____ Dataset excerpt
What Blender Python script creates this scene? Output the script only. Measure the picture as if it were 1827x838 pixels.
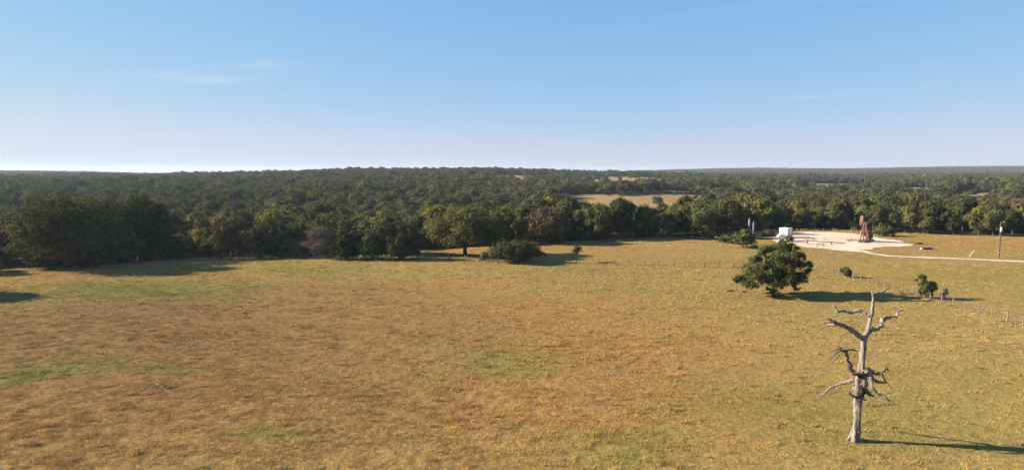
import bpy, math, random
import numpy as np
from mathutils import Vector, Matrix

for o in list(bpy.data.objects): bpy.data.objects.remove(o)
SC = bpy.context.scene
COL = SC.collection
RAD = math.radians

# ------------------------------------------------------------------ camera, sky, sun, exposure
cam_d = bpy.data.cameras.new('camera'); cam = bpy.data.objects.new('camera', cam_d); COL.objects.link(cam)
cam_d.sensor_width = 36.0; cam_d.lens = 24.0; cam_d.clip_start = .5; cam_d.clip_end = 20000
cam.location = (0, 0, 20); cam.rotation_euler = (RAD(90 - 5.44), 0, 0)
SC.camera = cam

SUN_EL, SUN_AZ = 22.5, 8.0          # elevation; the sun stands at the left, this much beyond the image plane
wd = bpy.data.worlds.new('World'); SC.world = wd; wd.use_nodes = True
nt = wd.node_tree; nt.nodes.clear()
w_out = nt.nodes.new('ShaderNodeOutputWorld'); w_bg = nt.nodes.new('ShaderNodeBackground')
sky = nt.nodes.new('ShaderNodeTexSky'); sky.sky_type = 'NISHITA'; sky.sun_disc = False
sky.sun_elevation = RAD(SUN_EL); sky.sun_rotation = RAD(-(90 - SUN_AZ)); sky.altitude = 100
sky.air_density = 1.0; sky.dust_density = 0.0; sky.ozone_density = 6.0
w_bg.inputs['Strength'].default_value = 0.052
# soft tone response and white balance, the same for the whole sky
ssp = nt.nodes.new('ShaderNodeSeparateColor'); scb = nt.nodes.new('ShaderNodeCombineColor'); nt.links.new(sky.outputs[0], ssp.inputs[0])
for k, (a_, g_, c_, d_) in enumerate(((1.23, .76, 3.7, 1.2), (1.89, .43, 4.45, .8), (2.66, .36, 4.9, .5))):
    pw = nt.nodes.new('ShaderNodeMath'); pw.operation = 'POWER'; pw.inputs[1].default_value = g_; ml = nt.nodes.new('ShaderNodeMath'); ml.operation = 'MULTIPLY'; ml.inputs[1].default_value = a_
    nt.links.new(ssp.outputs[k], pw.inputs[0]); nt.links.new(pw.outputs[0], ml.inputs[0]); sm_ = nt.nodes.new('ShaderNodeMath'); sm_.operation = 'SMOOTH_MIN'; sm_.inputs[1].default_value = c_; sm_.inputs[2].default_value = d_; nt.links.new(ml.outputs[0], sm_.inputs[0]); nt.links.new(sm_.outputs[0], scb.inputs[k])
# thin wisps of high cloud, all over the sky
tc = nt.nodes.new('ShaderNodeTexCoord'); sep = nt.nodes.new('ShaderNodeSeparateXYZ'); nt.links.new(tc.outputs['Generated'], sep.inputs[0])
zc = nt.nodes.new('ShaderNodeMath'); zc.operation = 'MAXIMUM'; zc.inputs[1].default_value = .02; nt.links.new(sep.outputs['Z'], zc.inputs[0])
dv = nt.nodes.new('ShaderNodeVectorMath'); dv.operation = 'DIVIDE'
cz = nt.nodes.new('ShaderNodeCombineXYZ')
for k in range(3): nt.links.new(zc.outputs[0], cz.inputs[k])
nt.links.new(tc.outputs['Generated'], dv.inputs[0]); nt.links.new(cz.outputs[0], dv.inputs[1])
mp = nt.nodes.new('ShaderNodeMapping'); mp.inputs['Scale'].default_value = (.30, .42, 0); mp.inputs['Rotation'].default_value = (0, 0, RAD(14)); mp.inputs['Location'].default_value = (3.1, .4, 0)
nt.links.new(dv.outputs[0], mp.inputs[0])
cn = nt.nodes.new('ShaderNodeTexNoise'); cn.inputs['Scale'].default_value = 1.0; cn.inputs['Detail'].default_value = 7; cn.inputs['Distortion'].default_value = .6
nt.links.new(mp.outputs[0], cn.inputs['Vector'])
cr = nt.nodes.new('ShaderNodeMapRange'); cr.interpolation_type = 'SMOOTHSTEP'
for k, v in zip(('From Min', 'From Max', 'To Min', 'To Max'), (.60, .80, 0, .38)): cr.inputs[k].default_value = v
nt.links.new(cn.outputs['Fac'], cr.inputs['Value'])
cm = nt.nodes.new('ShaderNodeMix'); cm.data_type = 'RGBA'; cm.inputs['B'].default_value = (5.0, 5.1, 5.3, 1)
nt.links.new(cr.outputs[0], cm.inputs['Factor']); nt.links.new(scb.outputs[0], cm.inputs['A'])
nt.links.new(cm.outputs['Result'], w_bg.inputs['Color']); nt.links.new(w_bg.outputs[0], w_out.inputs['Surface'])

sun_d = bpy.data.lights.new('sun', 'SUN'); sun = bpy.data.objects.new('sun', sun_d); COL.objects.link(sun)
sun_d.energy = 5.0; sun_d.angle = RAD(.55); sun_d.color = (1, .86, .68)
SUN_DIR = Vector((math.cos(RAD(SUN_EL))*math.cos(RAD(SUN_AZ)), -math.cos(RAD(SUN_EL))*math.sin(RAD(SUN_AZ)), -math.sin(RAD(SUN_EL))))
sun.rotation_euler = SUN_DIR.to_track_quat('-Z', 'Y').to_euler(); sun.location = (-60, 20, 60)

vs = SC.view_settings; vs.view_transform = 'Standard'; vs.look = 'None'; vs.exposure = 1.75; vs.gamma = 1.0; vs.use_curve_mapping = False
SC.render.engine = 'CYCLES'; cy = SC.cycles
cy.max_bounces = 5; cy.diffuse_bounces = 3; cy.glossy_bounces = 2; cy.transmission_bounces = 3; cy.transparent_max_bounces = 6; cy.volume_bounces = 0
cy.use_denoising = True

# ------------------------------------------------------------------ terrain
# heights of the rolling country (metres), by bearing from the drone (column, tangent) and by distance (row)
T_S = [-1.6, -.75, -.59, -.40, -.22, -.10, 0.0, .10, .16, .25, .34, .48, .62, .76, 1.6]
T_Y = [60, 110, 150, 175, 205, 260, 330, 430, 520, 620, 800, 1000, 1250, 1500, 1900, 2500, 3300, 4300, 6500, 12000]
T_H = [
 # -1.6  -.75  -.59  -.40  -.22  -.10   0.0   .10   .16   .25   .34   .48   .62   .76  1.6
 [ 0.0,  0.0,  0.0,  0.0,  0.0,  0.0,  0.0,  0.0,  0.0,  0.0,  0.0,  0.0,  0.0,  0.0, 0.0],   # 60
 [ 0.0,  0.0,  0.0,  0.0,  0.0,  0.0,  0.0,  0.0,  0.0,  0.0,  0.0,  0.0,  0.0,  0.0, 0.0],   # 110
 [ -.3,  -.3,  -.3,   .0,   .1,   .0,   .0,   .0,   .0,   .0,   .0,   .0,   .0,   .0,  .0],   # 150
 [-2.5, -2.5, -2.5, -2.0, -1.0,  -.5,   .0,   .2,   .2,   .2,   .2,   .2,   .2,   .2,  .2],   # 175
 [-5.5, -5.5, -5.5, -5.5, -4.5, -3.0,  -.8,   .0,   .2,   .3,   .5,   .5,   .2,  -.1, -.2],   # 205
 [-9.0, -9.0, -9.5, -9.5, -9.5, -8.5, -6.5, -5.5, -4.5, -3.0, -1.2, -1.0, -2.0, -3.0, -3.0],  # 260
 [-9.0, -9.0, -9.5, -9.5, -9.5, -9.5, -9.0, -9.0, -9.0, -7.5, -7.0, -6.5, -6.5, -6.5, -6.],   # 330
 [-7.0, -7.0, -7.5, -7.0, -6.5, -7.0, -7.0, -7.0, -7.5, -8.0, -8.0, -8.0, -8.0, -8.0, -8.],   # 430
 [-4.0, -4.0, -4.0, -4.0, -3.5, -3.5, -4.0, -2.5, -3.0, -4.5, -7.0, -7.0, -8.0, -7.0, -8.],   # 520
 [-2.5, -2.5, -2.5, -2.5, -1.5, -1.0, -1.5,  -.5,  -.5, -2.0, -5.0, -7.0, -7.0, -4.0, -6.],   # 620
 [ -.5,  -.5,   .0,  1.0,  2.0,  2.5,  0.5, -6.0, -6.5, -4.0, -4.0, -6.0, -2.0, -1.0, -4.],   # 800
 [ 0.0,  0.0,  0.0,  2.5,  7.0,  9.0,  7.5, -6.0, -7.0, -2.0, -4.0, -6.0, -5.0, -6.0, -3.],  # 1000
 [ 0.0,  0.0, -1.0,  4.5, 11.5, 12.0, 13.5,  3.5,  2.5,  0.0, -3.0, -4.0, -4.0, -6.0, -2.],  # 1250
 [-1.0, -1.0, -2.0,  3.0,  7.0,  7.0,  8.0,  8.5,  6.5,  2.0, -2.0, -3.0, -2.0, -4.0, -2.],  # 1500
 [ 4.0,  4.0,  1.0, -2.0, -3.0, -3.0, -3.0,  1.0,  1.0, -2.0, -2.0, -2.0,  0.0, -2.0,  0.],   # 1900
 [ 9.0,  9.0,  3.0, -9.0,-12.0,-12.0,-12.0, -9.0, -5.0,  0.0,  0.0,  0.0,  3.0,  3.0,  2.],  # 2500
 [-8.0, -8.0,-11.0,-15.0,-15.0,-15.0,-15.0,-11.0,  0.0,  8.0, 10.0, 11.0, 16.0, 18.0, 12.],   # 3300
 [-15., -15., -16., -18., -18., -18., -18., -10.,  3.0, 14.0, 26.0, 17.0, 32.0, 37.0, 30.],  # 4300
 [-20., -20., -20., -20., -20., -20., -20., -20., -12., -4.0,  0.0,  0.0,  2.0,  2.0, 0.0],   # 6500
 [-30., -30., -30., -30., -30., -30., -30., -30., -30., -30., -30., -30., -30., -30., -30.],  # 12000
]
_ND, _NS = 400, 240
_lt = np.linspace(math.log(60), math.log(12000), _ND); _ss = np.linspace(-1.6, 1.6, _NS)
_Ha = np.array(T_H); _tmp = np.stack([np.interp(_ss, T_S, r) for r in _Ha])
_G = np.stack([np.interp(np.exp(_lt), T_Y, _tmp[:, j]) for j in range(_NS)], 1)
def _blur(a, n, ax):
    for _ in range(n):
        p = np.pad(a, [(1, 1) if k == ax else (0, 0) for k in range(2)], mode='edge')
        a = (np.take(p, range(0, a.shape[ax]), ax) + 2*np.take(p, range(1, a.shape[ax]+1), ax) + np.take(p, range(2, a.shape[ax]+2), ax)) / 4
    return a
_G = _blur(_blur(_G, 14, 0), 14, 1)
def ground_z(x, y):
    x = np.asarray(x, float); y = np.asarray(y, float)
    yc = np.clip(y, 60, 12000); s = np.clip(x/yc, -1.6, 1.6)
    a = (np.log(yc) - _lt[0])/(_lt[-1]-_lt[0])*(_ND-1); b = (s+1.6)/3.2*(_NS-1)
    i = np.clip(a.astype(int), 0, _ND-2); j = np.clip(b.astype(int), 0, _NS-2); fa = a-i; fb = b-j
    z = (_G[i, j]*(1-fa)+_G[i+1, j]*fa)*(1-fb)+(_G[i, j+1]*(1-fa)+_G[i+1, j+1]*fa)*fb
    und = .22*np.sin(x/13.+.7)*np.sin(y/17.+1.1)+.14*np.sin(x/7.1+y/9.3)+.10*np.sin(x/31.-y/23.)
    far = np.clip((y-250)/600, 0, 1)*1.6*(np.sin(x/61.+y/140.)*np.sin(y/95.-x/170.+2)+.6*np.sin(x/37.+1)*np.sin(y/53.))
    return z+und+far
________
Task description | Leave the pictures out and please restate exactly the lines running from the start of the material through the one with "from mathutils import Vector, Matrix".

Solved exercise |
What Blender Python script creates this scene? Output the script only. Measure the picture as if it were 1827x838 pixels.
import bpy, math, random
import numpy as np
from mathutils import Vector, Matrix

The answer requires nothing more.